_Stated exercise:_
Copy everything in the data below exactly except the pictures.
-- START Data records --
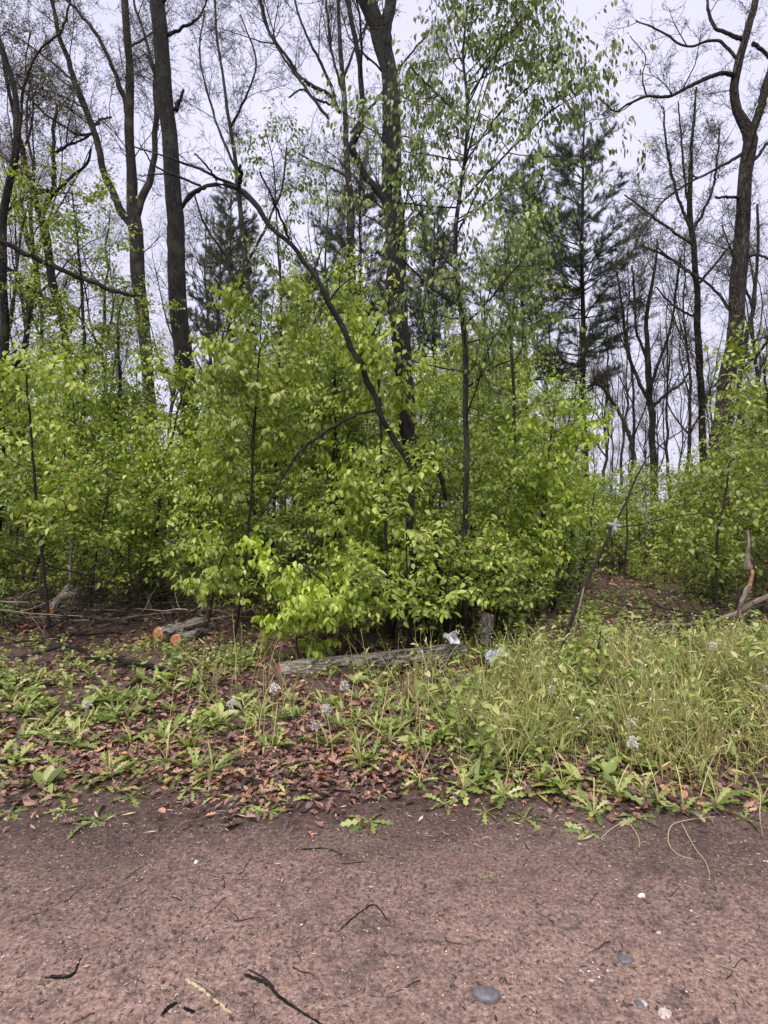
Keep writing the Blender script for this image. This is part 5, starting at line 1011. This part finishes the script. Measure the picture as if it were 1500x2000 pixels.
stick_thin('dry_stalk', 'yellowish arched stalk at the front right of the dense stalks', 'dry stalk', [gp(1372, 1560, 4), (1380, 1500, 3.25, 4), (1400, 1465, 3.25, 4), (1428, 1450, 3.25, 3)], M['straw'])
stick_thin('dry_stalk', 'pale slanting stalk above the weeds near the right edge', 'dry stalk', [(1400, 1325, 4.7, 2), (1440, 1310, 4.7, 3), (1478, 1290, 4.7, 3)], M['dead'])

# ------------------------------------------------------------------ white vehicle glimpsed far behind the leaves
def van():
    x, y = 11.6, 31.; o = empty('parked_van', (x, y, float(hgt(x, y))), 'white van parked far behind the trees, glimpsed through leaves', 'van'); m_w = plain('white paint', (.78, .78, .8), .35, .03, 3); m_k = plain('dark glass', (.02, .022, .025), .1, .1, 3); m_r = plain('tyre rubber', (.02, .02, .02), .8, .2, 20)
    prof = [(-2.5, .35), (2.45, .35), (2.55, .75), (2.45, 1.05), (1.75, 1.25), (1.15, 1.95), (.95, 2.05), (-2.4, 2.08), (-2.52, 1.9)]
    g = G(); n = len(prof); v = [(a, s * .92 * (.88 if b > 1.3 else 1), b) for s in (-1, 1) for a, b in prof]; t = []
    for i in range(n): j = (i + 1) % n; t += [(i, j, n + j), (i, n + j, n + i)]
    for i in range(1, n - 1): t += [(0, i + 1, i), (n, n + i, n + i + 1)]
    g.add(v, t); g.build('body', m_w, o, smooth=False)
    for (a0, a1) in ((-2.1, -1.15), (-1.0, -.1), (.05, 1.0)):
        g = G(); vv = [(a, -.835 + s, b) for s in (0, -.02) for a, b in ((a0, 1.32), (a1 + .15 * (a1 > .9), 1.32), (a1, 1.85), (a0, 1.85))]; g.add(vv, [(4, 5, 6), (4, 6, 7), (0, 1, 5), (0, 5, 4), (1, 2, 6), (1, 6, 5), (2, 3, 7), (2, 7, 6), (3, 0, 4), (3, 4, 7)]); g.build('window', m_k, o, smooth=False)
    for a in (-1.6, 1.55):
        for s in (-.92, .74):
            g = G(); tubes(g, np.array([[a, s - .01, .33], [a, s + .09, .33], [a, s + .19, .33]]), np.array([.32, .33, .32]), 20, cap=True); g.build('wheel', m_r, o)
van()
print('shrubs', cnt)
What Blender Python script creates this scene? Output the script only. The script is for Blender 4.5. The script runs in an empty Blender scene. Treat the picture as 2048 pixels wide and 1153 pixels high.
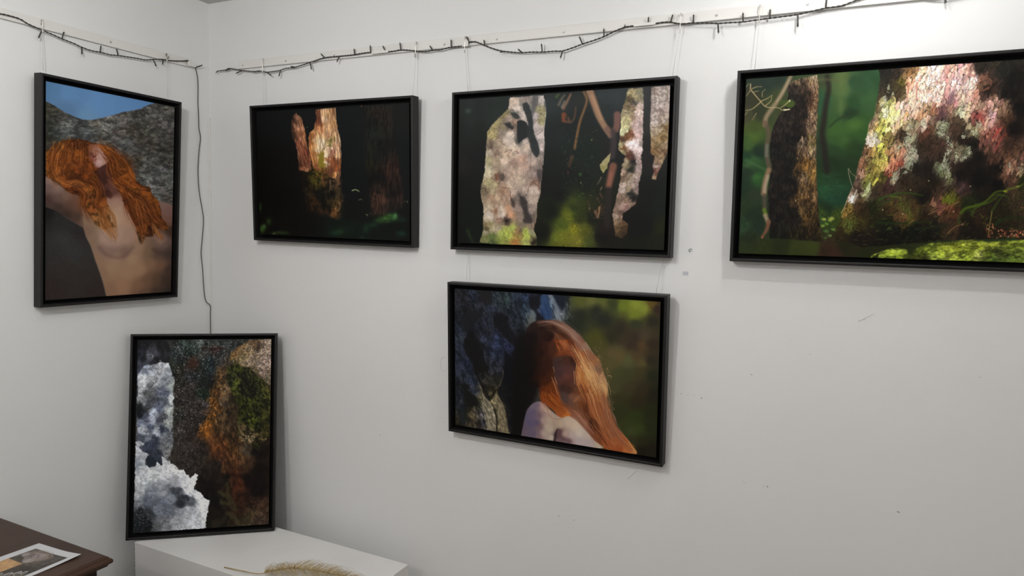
-- END Data records --
_Result:_
Keep writing the Blender script for this image. This is part 5, starting at line 1011. This part finishes the script. Measure the picture as if it were 1500x2000 pixels.
stick_thin('dry_stalk', 'yellowish arched stalk at the front right of the dense stalks', 'dry stalk', [gp(1372, 1560, 4), (1380, 1500, 3.25, 4), (1400, 1465, 3.25, 4), (1428, 1450, 3.25, 3)], M['straw'])
stick_thin('dry_stalk', 'pale slanting stalk above the weeds near the right edge', 'dry stalk', [(1400, 1325, 4.7, 2), (1440, 1310, 4.7, 3), (1478, 1290, 4.7, 3)], M['dead'])

# ------------------------------------------------------------------ white vehicle glimpsed far behind the leaves
def van():
    x, y = 11.6, 31.; o = empty('parked_van', (x, y, float(hgt(x, y))), 'white van parked far behind the trees, glimpsed through leaves', 'van'); m_w = plain('white paint', (.78, .78, .8), .35, .03, 3); m_k = plain('dark glass', (.02, .022, .025), .1, .1, 3); m_r = plain('tyre rubber', (.02, .02, .02), .8, .2, 20)
    prof = [(-2.5, .35), (2.45, .35), (2.55, .75), (2.45, 1.05), (1.75, 1.25), (1.15, 1.95), (.95, 2.05), (-2.4, 2.08), (-2.52, 1.9)]
    g = G(); n = len(prof); v = [(a, s * .92 * (.88 if b > 1.3 else 1), b) for s in (-1, 1) for a, b in prof]; t = []
    for i in range(n): j = (i + 1) % n; t += [(i, j, n + j), (i, n + j, n + i)]
    for i in range(1, n - 1): t += [(0, i + 1, i), (n, n + i, n + i + 1)]
    g.add(v, t); g.build('body', m_w, o, smooth=False)
    for (a0, a1) in ((-2.1, -1.15), (-1.0, -.1), (.05, 1.0)):
        g = G(); vv = [(a, -.835 + s, b) for s in (0, -.02) for a, b in ((a0, 1.32), (a1 + .15 * (a1 > .9), 1.32), (a1, 1.85), (a0, 1.85))]; g.add(vv, [(4, 5, 6), (4, 6, 7), (0, 1, 5), (0, 5, 4), (1, 2, 6), (1, 6, 5), (2, 3, 7), (2, 7, 6), (3, 0, 4), (3, 4, 7)]); g.build('window', m_k, o, smooth=False)
    for a in (-1.6, 1.55):
        for s in (-.92, .74):
            g = G(); tubes(g, np.array([[a, s - .01, .33], [a, s + .09, .33], [a, s + .19, .33]]), np.array([.32, .33, .32]), 20, cap=True); g.build('wheel', m_r, o)
van()
print('shrubs', cnt)
What Blender Python script creates this scene? Output the script only. The script is for Blender 4.5. The script runs in an empty Blender scene. Treat the picture as 2048 pixels wide and 1153 pixels high.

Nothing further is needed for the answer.